THE EXERCISE: Report how many lines contain the word "scene", with no other text.

DATA LINES:
——
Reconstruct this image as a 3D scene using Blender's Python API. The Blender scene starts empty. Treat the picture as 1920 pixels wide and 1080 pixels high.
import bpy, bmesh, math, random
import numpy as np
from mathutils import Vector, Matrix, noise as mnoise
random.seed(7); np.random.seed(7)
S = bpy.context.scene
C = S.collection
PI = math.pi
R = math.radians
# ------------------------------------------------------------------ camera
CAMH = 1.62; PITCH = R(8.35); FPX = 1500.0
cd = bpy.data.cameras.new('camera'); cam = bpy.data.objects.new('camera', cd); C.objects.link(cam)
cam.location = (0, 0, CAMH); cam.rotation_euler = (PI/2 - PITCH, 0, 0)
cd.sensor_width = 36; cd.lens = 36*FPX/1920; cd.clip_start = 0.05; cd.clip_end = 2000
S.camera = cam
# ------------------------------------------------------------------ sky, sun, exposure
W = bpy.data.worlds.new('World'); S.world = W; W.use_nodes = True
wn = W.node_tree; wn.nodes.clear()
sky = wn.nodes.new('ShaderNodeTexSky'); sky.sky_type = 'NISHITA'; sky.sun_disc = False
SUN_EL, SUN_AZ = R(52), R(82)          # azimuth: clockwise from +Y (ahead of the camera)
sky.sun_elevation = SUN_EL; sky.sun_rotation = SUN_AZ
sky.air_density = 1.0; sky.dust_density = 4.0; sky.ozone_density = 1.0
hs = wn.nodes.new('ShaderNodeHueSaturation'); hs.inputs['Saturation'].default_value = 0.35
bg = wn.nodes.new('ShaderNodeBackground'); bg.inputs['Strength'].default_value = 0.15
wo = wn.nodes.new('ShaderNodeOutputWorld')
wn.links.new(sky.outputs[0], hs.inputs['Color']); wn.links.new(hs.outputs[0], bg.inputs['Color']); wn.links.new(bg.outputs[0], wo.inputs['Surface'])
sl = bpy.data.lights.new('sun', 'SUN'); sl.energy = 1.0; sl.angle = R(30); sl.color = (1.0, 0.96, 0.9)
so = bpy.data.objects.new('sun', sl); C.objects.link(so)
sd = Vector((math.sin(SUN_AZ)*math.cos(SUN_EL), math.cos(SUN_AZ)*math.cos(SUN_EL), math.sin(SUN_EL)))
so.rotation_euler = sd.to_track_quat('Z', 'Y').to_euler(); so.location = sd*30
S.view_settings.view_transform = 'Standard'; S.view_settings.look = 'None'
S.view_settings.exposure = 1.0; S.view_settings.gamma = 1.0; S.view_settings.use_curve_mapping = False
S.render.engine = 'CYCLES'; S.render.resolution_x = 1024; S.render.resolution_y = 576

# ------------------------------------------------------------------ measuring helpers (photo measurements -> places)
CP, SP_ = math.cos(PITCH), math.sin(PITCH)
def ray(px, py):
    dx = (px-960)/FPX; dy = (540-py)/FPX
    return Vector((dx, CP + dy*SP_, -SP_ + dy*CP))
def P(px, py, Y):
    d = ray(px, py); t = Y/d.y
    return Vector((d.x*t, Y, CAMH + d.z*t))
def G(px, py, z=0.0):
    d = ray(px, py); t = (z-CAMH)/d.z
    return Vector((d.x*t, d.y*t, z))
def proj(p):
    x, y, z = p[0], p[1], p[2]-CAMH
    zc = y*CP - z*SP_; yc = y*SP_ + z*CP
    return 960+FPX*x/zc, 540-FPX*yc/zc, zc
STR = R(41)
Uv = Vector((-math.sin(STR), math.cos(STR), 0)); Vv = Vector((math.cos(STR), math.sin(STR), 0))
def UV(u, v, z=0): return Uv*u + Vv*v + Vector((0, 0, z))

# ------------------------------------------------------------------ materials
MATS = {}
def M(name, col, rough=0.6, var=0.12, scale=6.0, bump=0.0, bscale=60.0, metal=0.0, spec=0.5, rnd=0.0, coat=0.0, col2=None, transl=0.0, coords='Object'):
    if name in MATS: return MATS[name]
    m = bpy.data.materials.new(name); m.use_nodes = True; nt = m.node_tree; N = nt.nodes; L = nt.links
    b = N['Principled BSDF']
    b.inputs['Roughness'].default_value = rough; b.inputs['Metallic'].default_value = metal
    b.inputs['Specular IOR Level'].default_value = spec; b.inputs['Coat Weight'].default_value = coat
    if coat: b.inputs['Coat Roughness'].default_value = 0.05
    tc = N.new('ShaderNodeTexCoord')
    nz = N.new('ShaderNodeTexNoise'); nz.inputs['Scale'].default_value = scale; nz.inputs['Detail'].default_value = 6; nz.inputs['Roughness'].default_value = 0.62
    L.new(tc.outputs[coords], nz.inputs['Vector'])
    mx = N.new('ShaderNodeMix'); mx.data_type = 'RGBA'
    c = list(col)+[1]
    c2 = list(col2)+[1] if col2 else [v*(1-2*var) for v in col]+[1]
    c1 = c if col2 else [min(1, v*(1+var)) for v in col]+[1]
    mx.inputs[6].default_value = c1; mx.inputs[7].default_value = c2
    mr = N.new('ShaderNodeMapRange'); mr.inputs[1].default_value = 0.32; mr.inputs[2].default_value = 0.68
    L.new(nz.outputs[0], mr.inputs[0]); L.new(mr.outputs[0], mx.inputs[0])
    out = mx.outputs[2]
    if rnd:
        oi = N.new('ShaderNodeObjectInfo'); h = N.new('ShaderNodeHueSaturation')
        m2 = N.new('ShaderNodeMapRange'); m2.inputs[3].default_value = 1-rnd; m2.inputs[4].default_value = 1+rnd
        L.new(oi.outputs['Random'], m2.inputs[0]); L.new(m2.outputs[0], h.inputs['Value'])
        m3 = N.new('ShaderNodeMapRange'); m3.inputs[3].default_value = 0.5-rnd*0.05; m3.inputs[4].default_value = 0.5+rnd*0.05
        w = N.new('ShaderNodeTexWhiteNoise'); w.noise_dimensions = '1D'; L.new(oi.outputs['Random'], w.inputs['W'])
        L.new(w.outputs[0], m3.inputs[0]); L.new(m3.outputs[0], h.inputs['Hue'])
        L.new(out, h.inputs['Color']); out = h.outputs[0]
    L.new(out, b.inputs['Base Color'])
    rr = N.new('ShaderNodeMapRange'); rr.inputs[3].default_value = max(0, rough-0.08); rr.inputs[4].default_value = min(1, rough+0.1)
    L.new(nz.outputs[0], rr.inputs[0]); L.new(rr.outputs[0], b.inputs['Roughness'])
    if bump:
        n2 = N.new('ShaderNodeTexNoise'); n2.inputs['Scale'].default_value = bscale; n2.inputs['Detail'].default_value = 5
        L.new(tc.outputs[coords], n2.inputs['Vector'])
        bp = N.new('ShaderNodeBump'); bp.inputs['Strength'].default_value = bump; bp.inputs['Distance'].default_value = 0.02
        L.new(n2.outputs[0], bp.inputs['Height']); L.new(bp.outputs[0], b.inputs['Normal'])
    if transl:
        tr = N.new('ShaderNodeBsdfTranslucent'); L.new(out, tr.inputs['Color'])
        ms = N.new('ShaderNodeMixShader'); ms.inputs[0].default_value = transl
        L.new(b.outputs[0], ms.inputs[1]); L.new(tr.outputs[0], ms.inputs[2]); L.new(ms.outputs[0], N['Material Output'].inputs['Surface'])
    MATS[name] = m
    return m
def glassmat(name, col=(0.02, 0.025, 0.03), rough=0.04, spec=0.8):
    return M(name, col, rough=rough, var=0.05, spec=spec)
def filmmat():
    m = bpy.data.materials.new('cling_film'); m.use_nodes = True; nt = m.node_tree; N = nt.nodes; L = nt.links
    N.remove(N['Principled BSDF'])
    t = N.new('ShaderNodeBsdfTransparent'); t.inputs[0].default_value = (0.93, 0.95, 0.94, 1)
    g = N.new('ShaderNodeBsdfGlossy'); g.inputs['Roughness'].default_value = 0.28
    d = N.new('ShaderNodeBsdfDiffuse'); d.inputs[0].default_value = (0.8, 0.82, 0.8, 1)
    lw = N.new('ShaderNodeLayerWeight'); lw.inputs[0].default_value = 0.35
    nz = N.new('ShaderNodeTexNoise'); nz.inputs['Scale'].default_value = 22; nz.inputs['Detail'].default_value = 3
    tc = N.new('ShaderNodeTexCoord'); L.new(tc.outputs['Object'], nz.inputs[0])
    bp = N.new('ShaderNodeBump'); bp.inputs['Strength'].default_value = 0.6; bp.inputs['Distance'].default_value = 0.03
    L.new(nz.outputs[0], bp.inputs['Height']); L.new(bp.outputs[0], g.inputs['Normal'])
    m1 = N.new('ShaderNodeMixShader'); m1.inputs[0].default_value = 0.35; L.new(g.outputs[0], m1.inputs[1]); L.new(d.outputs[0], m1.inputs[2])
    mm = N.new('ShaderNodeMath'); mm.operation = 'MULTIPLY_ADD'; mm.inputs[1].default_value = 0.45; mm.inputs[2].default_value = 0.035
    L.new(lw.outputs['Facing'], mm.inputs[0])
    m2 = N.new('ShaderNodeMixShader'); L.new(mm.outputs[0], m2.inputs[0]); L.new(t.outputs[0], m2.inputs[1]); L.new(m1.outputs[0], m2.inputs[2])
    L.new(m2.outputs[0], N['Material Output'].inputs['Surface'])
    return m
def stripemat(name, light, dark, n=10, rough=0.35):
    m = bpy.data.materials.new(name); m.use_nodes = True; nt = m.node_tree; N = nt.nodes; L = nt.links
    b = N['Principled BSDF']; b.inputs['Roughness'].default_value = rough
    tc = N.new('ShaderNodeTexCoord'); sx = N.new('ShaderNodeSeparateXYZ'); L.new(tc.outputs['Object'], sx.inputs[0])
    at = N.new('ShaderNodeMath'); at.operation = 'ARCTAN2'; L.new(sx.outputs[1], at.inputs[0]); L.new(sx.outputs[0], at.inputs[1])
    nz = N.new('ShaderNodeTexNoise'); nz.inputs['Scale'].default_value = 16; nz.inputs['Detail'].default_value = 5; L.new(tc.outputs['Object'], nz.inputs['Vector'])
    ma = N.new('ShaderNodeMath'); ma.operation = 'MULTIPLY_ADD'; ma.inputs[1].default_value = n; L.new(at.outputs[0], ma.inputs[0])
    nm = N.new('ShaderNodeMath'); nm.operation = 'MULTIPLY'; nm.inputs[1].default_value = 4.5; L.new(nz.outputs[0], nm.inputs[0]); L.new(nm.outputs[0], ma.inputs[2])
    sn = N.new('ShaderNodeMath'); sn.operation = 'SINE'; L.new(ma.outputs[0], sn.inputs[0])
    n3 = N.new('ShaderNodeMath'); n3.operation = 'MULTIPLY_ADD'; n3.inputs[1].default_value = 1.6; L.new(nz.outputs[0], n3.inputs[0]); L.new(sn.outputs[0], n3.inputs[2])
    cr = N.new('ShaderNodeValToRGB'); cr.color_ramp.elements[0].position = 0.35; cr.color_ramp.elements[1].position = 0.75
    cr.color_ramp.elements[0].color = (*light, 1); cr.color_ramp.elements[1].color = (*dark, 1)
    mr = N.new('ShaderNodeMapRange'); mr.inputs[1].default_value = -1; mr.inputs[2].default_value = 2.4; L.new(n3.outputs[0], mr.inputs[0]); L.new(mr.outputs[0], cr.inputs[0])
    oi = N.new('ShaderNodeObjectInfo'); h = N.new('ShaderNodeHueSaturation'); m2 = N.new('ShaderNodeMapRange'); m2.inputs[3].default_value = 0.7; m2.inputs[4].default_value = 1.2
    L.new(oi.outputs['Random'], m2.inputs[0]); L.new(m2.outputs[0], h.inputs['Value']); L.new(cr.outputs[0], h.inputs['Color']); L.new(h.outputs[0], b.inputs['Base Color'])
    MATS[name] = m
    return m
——
RESULT OF THIS EXERCISE: 2